◆ Stated problem ◆
Return all lines with the word "this" in them.

════════════════════

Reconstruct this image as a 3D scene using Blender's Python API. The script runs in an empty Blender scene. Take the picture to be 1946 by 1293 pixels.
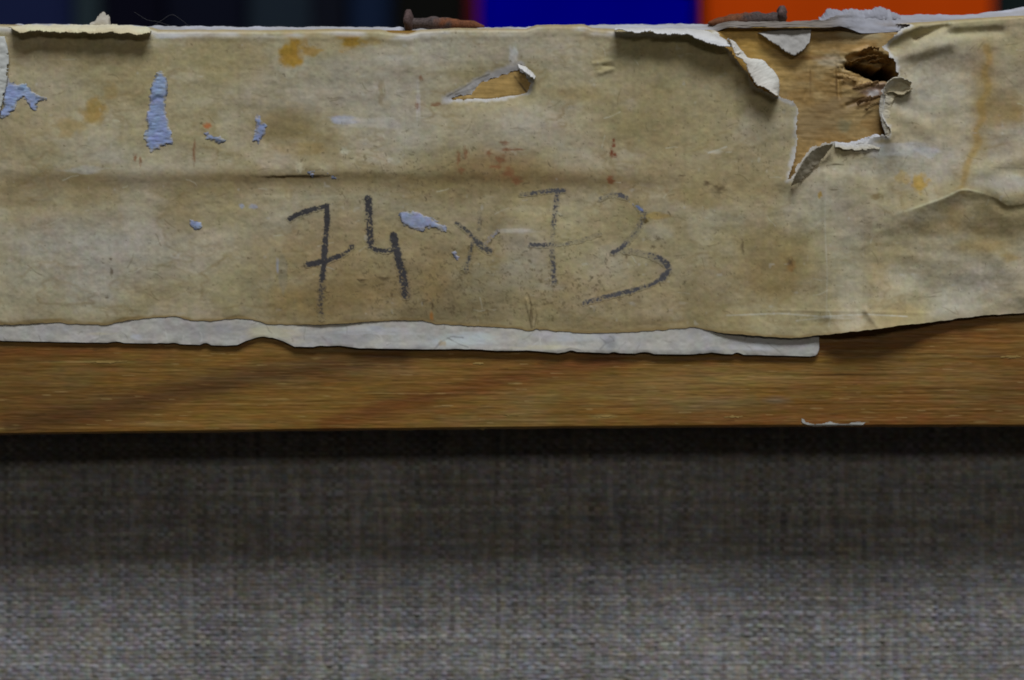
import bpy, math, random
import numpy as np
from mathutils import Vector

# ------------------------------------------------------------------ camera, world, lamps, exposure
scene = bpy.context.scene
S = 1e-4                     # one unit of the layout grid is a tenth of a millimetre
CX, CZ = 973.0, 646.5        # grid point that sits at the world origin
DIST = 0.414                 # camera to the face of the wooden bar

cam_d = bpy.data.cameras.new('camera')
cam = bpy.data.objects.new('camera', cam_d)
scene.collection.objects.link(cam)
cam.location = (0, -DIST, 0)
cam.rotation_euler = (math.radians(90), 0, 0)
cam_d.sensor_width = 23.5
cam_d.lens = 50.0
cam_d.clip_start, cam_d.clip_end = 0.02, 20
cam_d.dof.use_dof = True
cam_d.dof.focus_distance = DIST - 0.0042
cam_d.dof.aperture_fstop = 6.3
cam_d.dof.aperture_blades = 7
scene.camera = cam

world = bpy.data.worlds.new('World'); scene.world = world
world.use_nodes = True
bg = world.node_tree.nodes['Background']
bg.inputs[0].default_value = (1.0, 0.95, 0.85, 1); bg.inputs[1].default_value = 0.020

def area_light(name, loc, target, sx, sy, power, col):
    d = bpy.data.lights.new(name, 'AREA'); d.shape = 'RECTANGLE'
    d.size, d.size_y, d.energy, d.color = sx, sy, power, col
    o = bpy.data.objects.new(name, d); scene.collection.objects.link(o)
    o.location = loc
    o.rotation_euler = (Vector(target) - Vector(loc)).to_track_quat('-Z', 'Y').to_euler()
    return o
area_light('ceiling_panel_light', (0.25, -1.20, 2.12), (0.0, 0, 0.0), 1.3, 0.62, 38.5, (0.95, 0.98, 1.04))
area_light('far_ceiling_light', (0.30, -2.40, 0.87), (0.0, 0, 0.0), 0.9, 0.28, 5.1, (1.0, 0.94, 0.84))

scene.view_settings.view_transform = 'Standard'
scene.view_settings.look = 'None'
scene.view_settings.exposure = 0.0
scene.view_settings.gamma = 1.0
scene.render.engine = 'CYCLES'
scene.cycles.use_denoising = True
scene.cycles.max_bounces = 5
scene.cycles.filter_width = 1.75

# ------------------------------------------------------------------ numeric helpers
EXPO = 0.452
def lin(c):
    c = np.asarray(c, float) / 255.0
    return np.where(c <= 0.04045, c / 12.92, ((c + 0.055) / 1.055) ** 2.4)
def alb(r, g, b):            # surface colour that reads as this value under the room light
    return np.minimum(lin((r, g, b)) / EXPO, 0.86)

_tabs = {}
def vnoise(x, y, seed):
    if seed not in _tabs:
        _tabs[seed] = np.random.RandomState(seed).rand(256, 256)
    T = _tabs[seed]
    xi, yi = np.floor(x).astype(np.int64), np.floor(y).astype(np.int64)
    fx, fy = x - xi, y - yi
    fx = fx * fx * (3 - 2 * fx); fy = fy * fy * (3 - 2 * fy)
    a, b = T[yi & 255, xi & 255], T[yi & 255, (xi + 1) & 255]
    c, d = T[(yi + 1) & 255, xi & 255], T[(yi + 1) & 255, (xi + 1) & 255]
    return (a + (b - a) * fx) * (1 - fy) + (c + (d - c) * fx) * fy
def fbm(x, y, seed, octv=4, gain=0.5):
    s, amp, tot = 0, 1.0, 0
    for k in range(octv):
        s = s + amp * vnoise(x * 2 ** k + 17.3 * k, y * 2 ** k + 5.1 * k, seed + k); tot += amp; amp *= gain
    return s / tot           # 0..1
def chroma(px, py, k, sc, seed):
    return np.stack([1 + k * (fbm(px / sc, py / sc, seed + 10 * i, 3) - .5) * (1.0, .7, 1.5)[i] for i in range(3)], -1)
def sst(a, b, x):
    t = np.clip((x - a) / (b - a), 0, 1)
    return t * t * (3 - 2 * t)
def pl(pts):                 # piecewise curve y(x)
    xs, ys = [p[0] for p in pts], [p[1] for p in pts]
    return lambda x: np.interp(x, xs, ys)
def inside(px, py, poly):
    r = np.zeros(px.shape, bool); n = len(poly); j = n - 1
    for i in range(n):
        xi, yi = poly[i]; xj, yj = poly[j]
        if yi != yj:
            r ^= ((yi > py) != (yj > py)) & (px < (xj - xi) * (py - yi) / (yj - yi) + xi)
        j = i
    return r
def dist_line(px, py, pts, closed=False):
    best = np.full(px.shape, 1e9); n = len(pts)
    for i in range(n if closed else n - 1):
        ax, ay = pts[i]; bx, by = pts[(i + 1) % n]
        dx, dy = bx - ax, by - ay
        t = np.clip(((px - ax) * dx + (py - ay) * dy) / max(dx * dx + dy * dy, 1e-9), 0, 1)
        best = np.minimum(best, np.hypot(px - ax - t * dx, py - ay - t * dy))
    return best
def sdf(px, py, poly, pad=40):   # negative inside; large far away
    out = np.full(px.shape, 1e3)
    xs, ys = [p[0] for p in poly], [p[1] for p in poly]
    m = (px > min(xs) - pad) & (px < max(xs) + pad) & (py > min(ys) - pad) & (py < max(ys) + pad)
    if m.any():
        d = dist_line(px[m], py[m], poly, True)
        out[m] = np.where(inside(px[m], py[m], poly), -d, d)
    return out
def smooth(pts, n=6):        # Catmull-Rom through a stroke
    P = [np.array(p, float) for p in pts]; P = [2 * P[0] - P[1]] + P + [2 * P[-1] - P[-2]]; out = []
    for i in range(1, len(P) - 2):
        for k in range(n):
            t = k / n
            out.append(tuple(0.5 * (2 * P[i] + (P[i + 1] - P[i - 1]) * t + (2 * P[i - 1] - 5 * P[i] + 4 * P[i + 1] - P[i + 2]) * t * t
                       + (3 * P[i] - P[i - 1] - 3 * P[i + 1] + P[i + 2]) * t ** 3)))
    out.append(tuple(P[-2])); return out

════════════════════

◆ Written response ◆
Reconstruct this image as a 3D scene using Blender's Python API. The script runs in an empty Blender scene. Take the picture to be 1946 by 1293 pixels.
def alb(r, g, b):            # surface colour that reads as this value under the room light